Il Signor Bruschino, dernier des opéras créés au San Mosé, clôt cette période de façon éclatante et spirituelle. Avec l’opera seria Tancrède et l’Italienne à Alger qui suivront, Rossini atteint réellement à la gloire et à la célébrité européenne. En attendant, cette « farza giocosa » d’après une œuvre française – le Fils par hasard ou Ruse et Folie de Chazet et Ourry – est un pur délice. Après une ouverture hyper fréquentée, reconnaissable entre toutes pour ces petits coups d’archet des cordes sur les pupitres, on retrouve pour cet ultime petit chef-d’œuvre l’ensemble des meilleurs protagonistes des autres DVD, en tête Alessando Corbelli (excellent Gaudenzio Strappapuppole), mais aussi Carlos Feller et Alberto Rinaldi, les dames Amelia Felle et Janice Hall ayant échangé leurs rôles de maîtresse et de servante, par rapport à La Cambiale di matrimonio [lire notre critique du DVD].
Gaudenzio, le tuteur de Sofia a décidé de la marier à Bruschino que personne ne connaît, sauf pour sa réputation de panier percé, joueur et coureur de jupons impénitent. Apprenant qu’il est, pour ces motifs, retenu par son aubergiste, Florville, amant de Sofia, se fait passer pour Bruschino, auprès du tuteur Gaudenzio afin d’épouser sa belle. Avec l’arrivée du (vrai) père de Bruschino, la situation se complique et s’envenime, le père refusant non seulement de reconnaître son (faux) fils mais le maudissant. Comme toujours, le happy end n’est pas loin et Sofia épousera le faux Bruschino, Florville.

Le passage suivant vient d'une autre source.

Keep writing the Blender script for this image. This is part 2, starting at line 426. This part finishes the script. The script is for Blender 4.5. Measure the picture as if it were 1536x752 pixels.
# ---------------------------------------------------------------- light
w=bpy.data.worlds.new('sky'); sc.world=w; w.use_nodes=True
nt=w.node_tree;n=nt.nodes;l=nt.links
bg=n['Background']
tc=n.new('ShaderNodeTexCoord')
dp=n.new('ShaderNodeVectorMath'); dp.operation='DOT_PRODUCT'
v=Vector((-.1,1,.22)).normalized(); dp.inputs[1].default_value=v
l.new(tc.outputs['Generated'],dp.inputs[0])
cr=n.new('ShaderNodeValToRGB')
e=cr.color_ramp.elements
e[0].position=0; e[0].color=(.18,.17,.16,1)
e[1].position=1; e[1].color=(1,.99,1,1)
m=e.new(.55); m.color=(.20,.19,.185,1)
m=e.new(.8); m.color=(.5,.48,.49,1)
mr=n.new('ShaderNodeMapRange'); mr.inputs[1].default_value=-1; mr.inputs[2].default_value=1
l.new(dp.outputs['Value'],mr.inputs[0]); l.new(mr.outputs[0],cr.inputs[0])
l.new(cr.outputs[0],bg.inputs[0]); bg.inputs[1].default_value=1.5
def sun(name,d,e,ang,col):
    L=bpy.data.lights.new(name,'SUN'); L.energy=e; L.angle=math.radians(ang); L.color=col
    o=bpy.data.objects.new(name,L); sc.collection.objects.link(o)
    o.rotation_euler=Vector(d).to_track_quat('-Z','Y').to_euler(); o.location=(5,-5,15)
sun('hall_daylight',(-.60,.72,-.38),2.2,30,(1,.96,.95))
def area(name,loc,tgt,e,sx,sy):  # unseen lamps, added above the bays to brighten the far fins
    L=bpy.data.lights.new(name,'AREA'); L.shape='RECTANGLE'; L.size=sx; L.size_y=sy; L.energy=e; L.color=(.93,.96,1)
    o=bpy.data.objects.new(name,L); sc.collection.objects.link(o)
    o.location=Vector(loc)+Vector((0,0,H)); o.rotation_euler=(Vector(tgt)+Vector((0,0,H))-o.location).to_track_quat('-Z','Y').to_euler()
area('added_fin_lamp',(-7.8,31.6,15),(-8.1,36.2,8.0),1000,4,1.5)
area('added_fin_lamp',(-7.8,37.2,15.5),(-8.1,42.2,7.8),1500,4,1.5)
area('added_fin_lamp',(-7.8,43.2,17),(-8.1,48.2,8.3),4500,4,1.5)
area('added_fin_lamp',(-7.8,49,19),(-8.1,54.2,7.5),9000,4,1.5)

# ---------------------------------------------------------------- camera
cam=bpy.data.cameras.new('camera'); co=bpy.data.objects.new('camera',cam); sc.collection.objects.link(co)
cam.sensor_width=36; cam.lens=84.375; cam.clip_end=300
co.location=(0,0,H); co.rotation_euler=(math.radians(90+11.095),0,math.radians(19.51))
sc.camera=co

Si l’on en croit Stendhal, l’opéra déconcerta le public de l’époque par ses outrances novatrices, toujours liées à une trop riche orchestration, des ensembles déroutants des huit chanteurs – dignes de Cenerentola – et des airs élégiaques, inattendus dans ce type d’ouvrage bouffe. Écoutez le grand air de Sofia avec sa longue introduction orchestrale et son cor anglais obligé, il est simplement sublime. De par sa construction et sa longueur, on pense au Mozart des grands opéras italiens ou des airs de concert… Malgré une distribution perfectible, Il signor Bruschino est peut-être le plus riche et le plus réussi de cette trilogie hautement recommandable.